Dos son los libros que recuerdo
Dos son los libros que recuerdo como primeros en mi vida de lector. Uno, Robín de los Bosques, de Norman R. Stinnet; el otro, La isla del tesoro de Robert L. Stevenson, aunque en versión muy abreviada de Heliodoro Lillo Lutteroth (todos estos nombres suenan a seudónimos de ediciones de posguerra) en 1955, e ilustrada por el inigualable Jaime Juez Castella –de cuyas figuras femeninas y mártires en la Roma pagana guardo un ambiguo y turbador recuerdo de encendido púber–, en sus dibujos, el blanco y negro es perfecto para ese mundo protagonizado por Jim Hawkins, con un rostro que parece de doncella, cercano a los de la edición Bruguera de Fabiola, escrita por el Cardenal Wiseman; este es otro de esos libros que conservo en mi biblioteca interior que, al fin y al cabo, viene a ser aquella que ningún incendio puede rematar, ni la liquidación en chatarrería.

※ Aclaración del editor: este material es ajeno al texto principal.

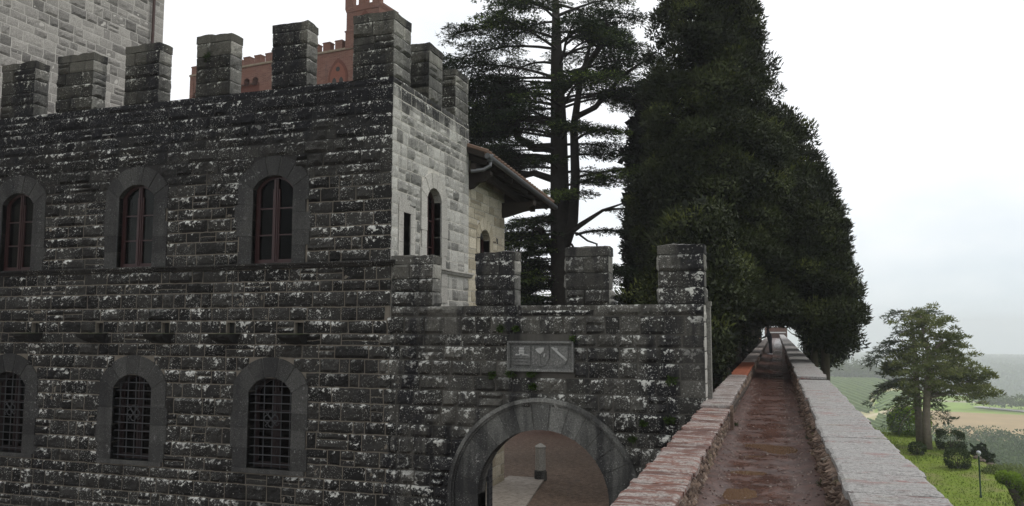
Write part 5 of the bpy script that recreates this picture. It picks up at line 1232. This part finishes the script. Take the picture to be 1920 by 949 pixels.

Quiero, quise, escribir un poema sobre el libro de Stevenson, de Lutteroth, de Jaime Juez; pero ahora, en ese desbarajuste de la mente a rienda suelta, solo me viene a la cabeza un distante sábado, cuando mi abuela Gloria, tan iletrada como sensible, me regaló El conde de Chanteleine, de Julio Verne, en tebeo de Joyas Juveniles de la beata editorial Bruguera, también en ilustración, trazos de maldad revolucionaria a pincel, de Jaime Juez; este permanece en mi biblioteca de papel pues, benditas ocasiones, las hojas impresas guardan el tiempo que discurre.